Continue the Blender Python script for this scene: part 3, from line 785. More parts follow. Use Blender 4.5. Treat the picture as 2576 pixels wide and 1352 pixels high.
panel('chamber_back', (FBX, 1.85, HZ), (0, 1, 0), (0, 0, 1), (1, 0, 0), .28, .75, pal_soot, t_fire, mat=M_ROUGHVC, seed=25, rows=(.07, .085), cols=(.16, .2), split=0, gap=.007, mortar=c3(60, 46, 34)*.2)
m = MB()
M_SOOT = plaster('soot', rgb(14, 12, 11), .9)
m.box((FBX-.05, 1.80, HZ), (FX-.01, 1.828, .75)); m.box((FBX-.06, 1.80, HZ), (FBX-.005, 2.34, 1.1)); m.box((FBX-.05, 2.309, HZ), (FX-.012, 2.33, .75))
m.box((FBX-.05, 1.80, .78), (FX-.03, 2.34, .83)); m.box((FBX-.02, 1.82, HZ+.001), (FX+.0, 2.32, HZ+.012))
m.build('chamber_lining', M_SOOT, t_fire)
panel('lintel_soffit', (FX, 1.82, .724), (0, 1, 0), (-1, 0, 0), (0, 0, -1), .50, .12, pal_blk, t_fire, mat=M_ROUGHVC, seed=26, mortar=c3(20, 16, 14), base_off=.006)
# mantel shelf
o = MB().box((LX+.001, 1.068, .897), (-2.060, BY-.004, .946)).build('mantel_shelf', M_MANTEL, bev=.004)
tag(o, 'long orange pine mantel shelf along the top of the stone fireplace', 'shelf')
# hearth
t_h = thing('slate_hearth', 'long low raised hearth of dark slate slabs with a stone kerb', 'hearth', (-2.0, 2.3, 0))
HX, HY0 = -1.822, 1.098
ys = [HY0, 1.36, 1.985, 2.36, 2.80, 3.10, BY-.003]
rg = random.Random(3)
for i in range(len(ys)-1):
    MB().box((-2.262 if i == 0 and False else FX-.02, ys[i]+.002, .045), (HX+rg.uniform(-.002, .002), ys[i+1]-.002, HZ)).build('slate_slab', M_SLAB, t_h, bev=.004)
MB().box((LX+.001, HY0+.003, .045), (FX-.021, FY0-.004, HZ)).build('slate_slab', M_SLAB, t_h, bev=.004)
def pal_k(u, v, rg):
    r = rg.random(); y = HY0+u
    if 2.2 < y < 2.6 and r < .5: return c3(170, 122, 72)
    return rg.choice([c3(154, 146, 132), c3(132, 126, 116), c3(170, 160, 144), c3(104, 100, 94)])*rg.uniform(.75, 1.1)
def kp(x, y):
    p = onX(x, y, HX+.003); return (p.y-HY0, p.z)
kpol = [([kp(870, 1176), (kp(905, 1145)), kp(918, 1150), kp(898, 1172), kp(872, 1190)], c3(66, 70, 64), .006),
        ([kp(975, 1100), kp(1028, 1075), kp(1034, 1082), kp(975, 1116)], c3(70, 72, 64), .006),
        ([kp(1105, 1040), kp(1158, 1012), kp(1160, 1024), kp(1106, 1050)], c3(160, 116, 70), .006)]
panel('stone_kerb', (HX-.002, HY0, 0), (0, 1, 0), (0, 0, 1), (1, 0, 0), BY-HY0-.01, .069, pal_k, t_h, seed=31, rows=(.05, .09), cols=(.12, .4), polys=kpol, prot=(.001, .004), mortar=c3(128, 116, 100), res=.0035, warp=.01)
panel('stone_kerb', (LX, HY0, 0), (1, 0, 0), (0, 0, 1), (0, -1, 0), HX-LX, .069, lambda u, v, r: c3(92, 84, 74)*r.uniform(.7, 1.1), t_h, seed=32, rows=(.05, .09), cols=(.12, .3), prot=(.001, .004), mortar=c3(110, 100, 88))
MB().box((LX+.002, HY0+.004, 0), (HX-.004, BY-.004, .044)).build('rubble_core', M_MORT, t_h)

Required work
Extract the complete listing above, reproducing each line exactly.

Exercise output
Continue the Blender Python script for this scene: part 3, from line 785. More parts follow. Use Blender 4.5. Treat the picture as 2576 pixels wide and 1352 pixels high.
panel('chamber_back', (FBX, 1.85, HZ), (0, 1, 0), (0, 0, 1), (1, 0, 0), .28, .75, pal_soot, t_fire, mat=M_ROUGHVC, seed=25, rows=(.07, .085), cols=(.16, .2), split=0, gap=.007, mortar=c3(60, 46, 34)*.2)
m = MB()
M_SOOT = plaster('soot', rgb(14, 12, 11), .9)
m.box((FBX-.05, 1.80, HZ), (FX-.01, 1.828, .75)); m.box((FBX-.06, 1.80, HZ), (FBX-.005, 2.34, 1.1)); m.box((FBX-.05, 2.309, HZ), (FX-.012, 2.33, .75))
m.box((FBX-.05, 1.80, .78), (FX-.03, 2.34, .83)); m.box((FBX-.02, 1.82, HZ+.001), (FX+.0, 2.32, HZ+.012))
m.build('chamber_lining', M_SOOT, t_fire)
panel('lintel_soffit', (FX, 1.82, .724), (0, 1, 0), (-1, 0, 0), (0, 0, -1), .50, .12, pal_blk, t_fire, mat=M_ROUGHVC, seed=26, mortar=c3(20, 16, 14), base_off=.006)
# mantel shelf
o = MB().box((LX+.001, 1.068, .897), (-2.060, BY-.004, .946)).build('mantel_shelf', M_MANTEL, bev=.004)
tag(o, 'long orange pine mantel shelf along the top of the stone fireplace', 'shelf')
# hearth
t_h = thing('slate_hearth', 'long low raised hearth of dark slate slabs with a stone kerb', 'hearth', (-2.0, 2.3, 0))
HX, HY0 = -1.822, 1.098
ys = [HY0, 1.36, 1.985, 2.36, 2.80, 3.10, BY-.003]
rg = random.Random(3)
for i in range(len(ys)-1):
    MB().box((-2.262 if i == 0 and False else FX-.02, ys[i]+.002, .045), (HX+rg.uniform(-.002, .002), ys[i+1]-.002, HZ)).build('slate_slab', M_SLAB, t_h, bev=.004)
MB().box((LX+.001, HY0+.003, .045), (FX-.021, FY0-.004, HZ)).build('slate_slab', M_SLAB, t_h, bev=.004)
def pal_k(u, v, rg):
    r = rg.random(); y = HY0+u
    if 2.2 < y < 2.6 and r < .5: return c3(170, 122, 72)
    return rg.choice([c3(154, 146, 132), c3(132, 126, 116), c3(170, 160, 144), c3(104, 100, 94)])*rg.uniform(.75, 1.1)
def kp(x, y):
    p = onX(x, y, HX+.003); return (p.y-HY0, p.z)
kpol = [([kp(870, 1176), (kp(905, 1145)), kp(918, 1150), kp(898, 1172), kp(872, 1190)], c3(66, 70, 64), .006),
        ([kp(975, 1100), kp(1028, 1075), kp(1034, 1082), kp(975, 1116)], c3(70, 72, 64), .006),
        ([kp(1105, 1040), kp(1158, 1012), kp(1160, 1024), kp(1106, 1050)], c3(160, 116, 70), .006)]
panel('stone_kerb', (HX-.002, HY0, 0), (0, 1, 0), (0, 0, 1), (1, 0, 0), BY-HY0-.01, .069, pal_k, t_h, seed=31, rows=(.05, .09), cols=(.12, .4), polys=kpol, prot=(.001, .004), mortar=c3(128, 116, 100), res=.0035, warp=.01)
panel('stone_kerb', (LX, HY0, 0), (1, 0, 0), (0, 0, 1), (0, -1, 0), HX-LX, .069, lambda u, v, r: c3(92, 84, 74)*r.uniform(.7, 1.1), t_h, seed=32, rows=(.05, .09), cols=(.12, .3), prot=(.001, .004), mortar=c3(110, 100, 88))
MB().box((LX+.002, HY0+.004, 0), (HX-.004, BY-.004, .044)).build('rubble_core', M_MORT, t_h)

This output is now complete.